Advancements in Human Action Recognition Through 5G/6G Technology for Smart Cities: Fuzzy Integral-Based Fusion

• Published in: IEEE transactions on consumer electronics Vol. 70; no. 3; pp. 5783 - 5795
• Main Authors: Mehmood, Faisal, Chen, Enqing, Azeem Akbar, Muhammad, Azam Zia, Muhammad, Alsanad, Ahmed, Abdullah Alhogail, Areej, Li, Yang
• Format: Journal Article
• Language: English
• Published: New York IEEE 01.08.2024; The Institute of Electrical and Electronics Engineers, Inc. (IEEE)

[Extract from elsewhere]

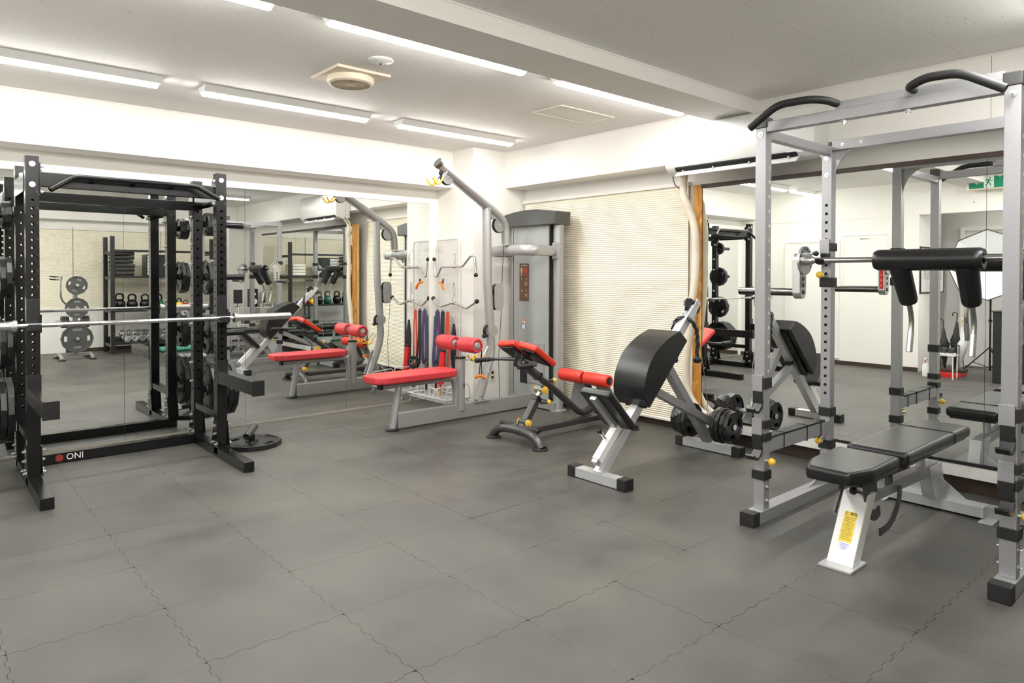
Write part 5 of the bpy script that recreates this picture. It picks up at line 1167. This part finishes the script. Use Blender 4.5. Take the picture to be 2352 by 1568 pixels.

• Subjects: 5G/6G technology; Accuracy; Artificial neural networks; Convolutional neural networks; Datasets; Divergence; Feature extraction; fuzzy fusion; human action recognition; Human activity recognition; Network latency; Real time; security; Sentiment analysis; Skeleton; Smart cities; Task analysis; Three-dimensional displays; Visual signals
• ISSN: 0098-3063; 1558-4127
• DOI: 10.1109/TCE.2024.3420936

5-G/6G technology improves skeleton-based human action recognition (HAR) by delivering ultra-low latency and high data throughput for real-time and accurate security analysis of human actions. Despite its growing popularity, current HAR methods frequently fail to capture the skeleton sequence's complexities. This study proposes a novel multimodal method that synergizes the Spatial-Temporal Attention LSTM (STA-LSTM) Network with the Convolutional Neural Network (CNN) to extract nuanced features from the skeleton sequence. The STA-LSTM network dives deep into inter- and intra-frame relations, while the CNN model uncovers geometric correlations within the human skeleton. Significantly, by integrating the Choquet fuzzy integral, we achieve a harmonized fusion of classifiers for each feature vector. Adopting Kullback Leibler and Jensen-Shannon divergences further ensures the complementary nature of these feature vectors. STA-LSTM Network and CNN in the proposed multimodal method significantly advance human action recognition. Impressive accuracy was demonstrated by our approach after evaluating benchmark skeletal datasets such as NTU-60, NTU-120, HDM05, and UT-DMHAD. Specifically, it achieved C-subject 90.75%, 84.50%, and C-setting 96.7% and 86.70% on NTU-60 and NTU-120, respectively. Furthermore, HDM05 and UT-DMHAD datasets recorded accuracies of 93.5% and 97.43%, indicating that our model outperforms current techniques and has excellent potential for sentiment analysis platforms that combine textual and visual signals.